In vielen europäischen Küstenregionen spielt der Tourismus eine zentrale Rolle für die Wirtschaft. Auf der kroatischen Insel Krk und dem umliegenden Festland ist der Tourismus besonders in den Sommermonaten entscheidend. Doch während dieser heißen und trockenen Zeit stößt die lokale Trinkwasserversorgung an ihre Grenzen. Wissenschaftler des ISOE – Instituts für sozial-ökologische Forschung haben nun untersucht, wie der hohe Wasserbedarf auf Krk durch nachhaltige Bewirtschaftungsstrategien gedeckt werden kann.

Die Herausforderungen

Die Adriaküste und insbesondere die Insel Krk haben mit einem stark steigenden Wasserbedarf zu kämpfen, der zu einer erheblichen Belastung der Wasserressourcen führt. Grund- und Oberflächenwasser auf der Insel sowie auf dem umliegenden Festland werden knapp und die Wasserqualität sinkt. „Der hohe Bedarf an Trinkwasser auf Krk wird wie in vergleichbaren Regionen auch ganz wesentlich durch die boomende Tourismusindustrie verursacht, aber wir sehen auch, dass die Auswirkungen des Klimawandels den Druck auf die Wasserressourcen erheblich erhöhen“, sagte Robert Lütkemeier, Wasserforscher am ISOE – Institut für sozial-ökologische Forschung und Co-Leiter der Forschungsgruppe regulate. „Die Wasserbewirtschaftung in touristischen Regionen erweist sich unter diesen Voraussetzungen zunehmend als Herausforderung, weil sie komplexer und unsicherer wird.“

Wie kann unter diesen Bedingungen eine sichere und nachhaltige Wasserversorgung aussehen? Robert Lütkemeier hat diese Frage mit den Kolleginnen der Forschungsgruppe regulate Linda Söller und Dženeta Hodžić im Zuge eines sogenannten Co-Design-Prozesses untersucht. Lokale Akteure aus Wasserwirtschaft, Tourismus, Regierung und Verwaltung entwickelten mit Wissenschaftler*innen ein gemeinsames Problemverständnis und ein geteiltes Zielbild, zudem tauschten sie Fachwissen und Erfahrungen aus, um so zu praktikablen Lösungen zu kommen. Mit diesem kollaborativen Ansatz konnte die Forschungsgruppe schließlich gemeinsam mit den Akteuren geeignete Maßnahmen für ein nachhaltiges (Grund-)Wassermanagement entwickeln.

Die Lösungen

In einer Publikation zu diesem in einem etwa dreijährigen Prozess entwickelten „Wasser-Tourismus-Nexus“ zeigt die Autorengruppe zum einen die Auswirkungen von Klimawandel und Tourismus auf die Wasserressourcen auf. Zum anderen erläutert sie, wie die Bewirtschaftung von Wasser so gelingen kann, dass eine ausreichende Wasserversorgung für Einheimische und Touristen gewährleistet und gleichzeitig die Natur und die wirtschaftliche Vitalität der Insel geschützt werden kann.

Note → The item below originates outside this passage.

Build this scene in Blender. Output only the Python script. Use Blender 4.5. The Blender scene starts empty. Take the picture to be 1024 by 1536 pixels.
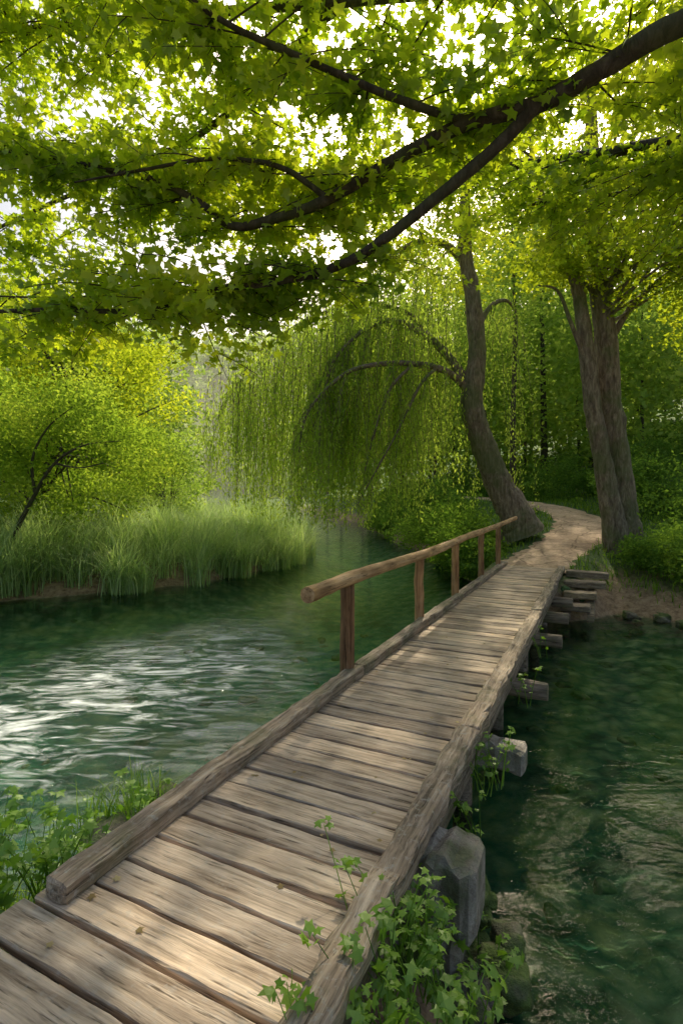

„Die im Co-Design-Prozess erarbeiteten Maßnahmen umfassen Managementstrategien, die sich sowohl an die Nachfrage- als auch an die Angebotsseite der Wasserversorgung richten und auf eine nachhaltige und faire Nutzung zielen“, sagte Lütkemeier, der am ISOE auch das Forschungsfeld Wasser und Landnutzung leitet. Für Wasserversorger ergibt sich daraus ein Mix aus Möglichkeiten, der vor allem auf den Ersatz von Trinkwasser zielt – für Bedarfe, die nicht zwangsläufig Trinkwasserqualität erfordern. Entsprechend empfiehlt die Forschungsgruppe alternative Wasserquellen wie Regenwassernutzung, Wasserwiederverwendung oder die Entsalzung von Meerwasser.

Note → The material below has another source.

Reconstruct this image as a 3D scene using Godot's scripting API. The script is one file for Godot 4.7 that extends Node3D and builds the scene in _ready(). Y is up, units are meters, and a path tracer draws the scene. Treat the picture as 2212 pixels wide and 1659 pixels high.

Sensibilisierung und Engagement

„Wir müssen nicht nur auf der Angebotsseite, sondern auch mit Blick auf die Nachfrage zu einem nachhaltigen Umgang mit Wasser gelangen“, erklärte Lütkemeier, „dafür eignen sich zum Beispiel ordnungspolitische Maßnahmen, die einen unkontrollierten touristischen Zustrom unterbinden.“ Dazu gehören die Begrenzung des Ausbaus von Unterkünften, die Verringerung von Bauflächen und die Überprüfung von Wohnsitzen. Auch die Einführung angepasster Wassergebühren wird empfohlen, das heißt verbrauchsabhängige oder saisonale Gebühren, die die Spitzenbedarfe der Wassernutzung abmildern und die entstehenden Kosten gerecht auf Touristen und Bewohner der Insel verteilen.

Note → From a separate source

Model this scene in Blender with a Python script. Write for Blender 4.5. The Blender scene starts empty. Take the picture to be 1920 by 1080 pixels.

Darüber hinaus schlagen die Wissenschaftler*innen Sensibilisierungskampagnen vor, die sich sowohl an Touristen als auch an Einheimische richten, um ein Bewusstsein für die Vulnerabilität der Wasserressourcen auf der Insel deutlich zu machen und das individuelle Engagement zur Wassereinsparung zu fördern. „Damit die empfohlenen Maßnahmen langfristig und erfolgreich umgesetzt werden können, ist es von großer Bedeutung, dass die Beteiligten, die den Wasser-Tourismus-Nexus mitgestaltet haben, auch zukünftig kontinuierlich zusammenarbeiten“, sagte Lütkemeier. Das betrifft Vertreter*innen der lokalen Gemeinden und politische Entscheidungsträger*innen, Verantwortliche aus Wirtschaft und Tourismus und Wissenschaftler*innen. Neben kollektivem Engagement müssten zudem die politischen und finanziellen Rahmenbedingungen verändert werden, so dass die Einführung und Verbreitung alternativer Wasserquellen unterstützt und die Einhaltung von Vorschriften sowie die ökologische Nachhaltigkeit gewährleistet wird.

Über die Publikation und die Forschungsgruppe

Die Ergebnisse der Fallstudie zur Insel Krk verstehen die Autor*innen als übertragbaren Ansatz für eine nachhaltige Wasserwirtschaft auf ähnliche Regionen, wie beispielsweise den Mittelmeerraum. „Überall dort, wo für eine nachhaltige Wasserversorgung die Bedarfe unterschiedlicher Interessengruppen berücksichtigt und mit der wirtschaftlichen Entwicklung in Einklang gebracht werden müssen, können unsere Ergebnisse zum Wasser-Tourismus-Nexus am Beispiel der kroatischen Insel Krk als Blaupause dienen“, sagte Robert Lütkemeier. Um die Ergebnisse möglichst vielen Küstengemeinden der Region zugänglich zu machen, liegt die Publikation auch in kroatischer Sprache vor.